Hill has done a service by rescuing the Deacons from oblivion. But in staking their claims, he sometimes oversimplifies and underestimates the larger movement from which they emerged. In the context of Southern society in the late 1950s and early ’60s, nonviolent direct action represented a bold and innovative break from the past. It challenged the fatalism and political quiescence of the black church as well as the snail’s-pace legalism of the liberals. It was designed to discomfit and disturb, and for those who took part, it was anything but passive. And for the whites whose assumptions and privileges it challenged, it was nothing less than an extremist provocation. To demand, however nonviolently, a seat at a lunch counter or a library was tantamount to a public assault on an entrenched caste order–which was why the reaction was obdurate and violent.

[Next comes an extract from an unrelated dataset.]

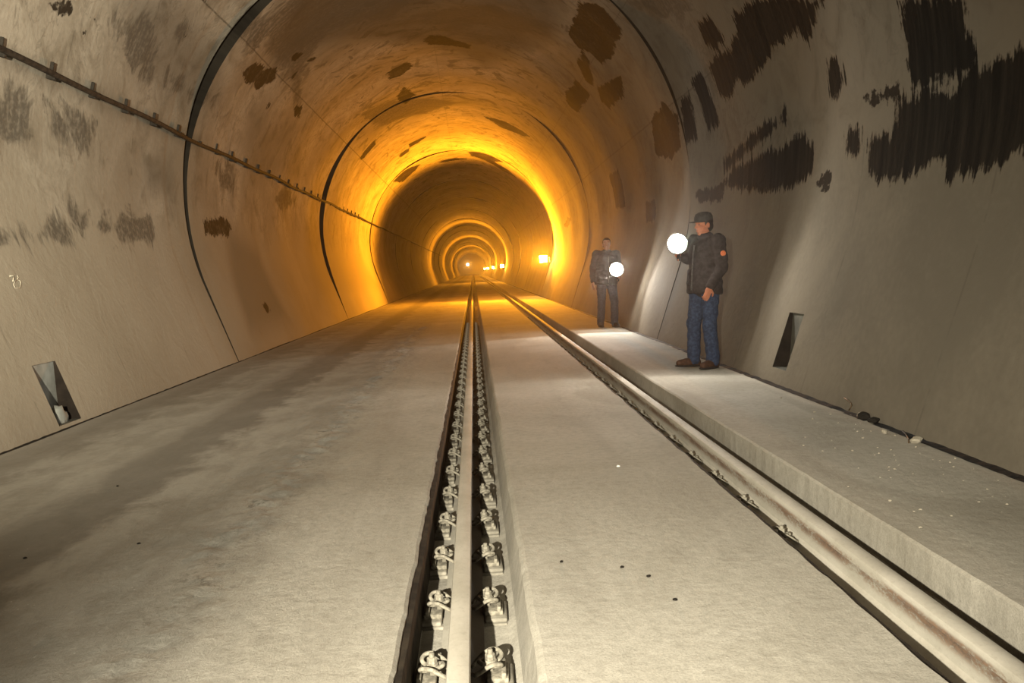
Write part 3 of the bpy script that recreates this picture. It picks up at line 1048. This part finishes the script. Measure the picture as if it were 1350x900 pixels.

It has been said that nonviolence stresses the primacy of means and self-defense the primacy of ends. Both propositions are flawed. Nonviolence was often adopted because of its efficacy rather than its moral purity, while armed self-defense served a psychological and symbolic function as much as a pragmatic one. Hill argues that in taking up arms, the Deacons offered a much-needed symbol of “black manhood,” one that altered the consciousness of both blacks and whites and overthrew the ancient stereotype of black submissiveness. Both nonviolence and armed self-defense illustrated the power of symbolic action in social struggles–and its limitations. After the Deacons, armed resistance increasingly replaced nonviolence as a magical mantra, a key to unlocking the latent power of the black masses. The claims of “redemptive suffering” were pushed aside by the (equally mystical) claims of redemptive aggression. Detached from a mass movement and a political strategy, neither could be more than gestures.
In assessing the contributions of the Deacons or other agents in the African-American freedom struggle, it’s important to bear in mind two defining characteristics of major social movements. First, as the word implies, they are in motion (when they cease to be in motion, they either vanish or become institutionalized). Second, they are composite. It was the shifting interaction of the civil rights movement’s diverse strands and strategies that drove it forward. In the Deacons’ story, one finds judicial actions alongside nonviolent pickets and armed sentries; local grassroots initiatives alongside national campaigns; appeals to liberal values mixed with assertions of black pride and self-reliance; color-blind constitutionalism and racially autonomous insurgency; negotiation and confrontation.
This is not to say that all the varying elements in the movement were of equal weight or to deny the need to assess strategic and tactical options. What the story of the Deacons confirms is that in movements that truly shake the world, the whole is greater than the sum of the parts. For historians, as for activists, precise assessment and hard choices have to be made, but they are best made within this larger ecumenical reality.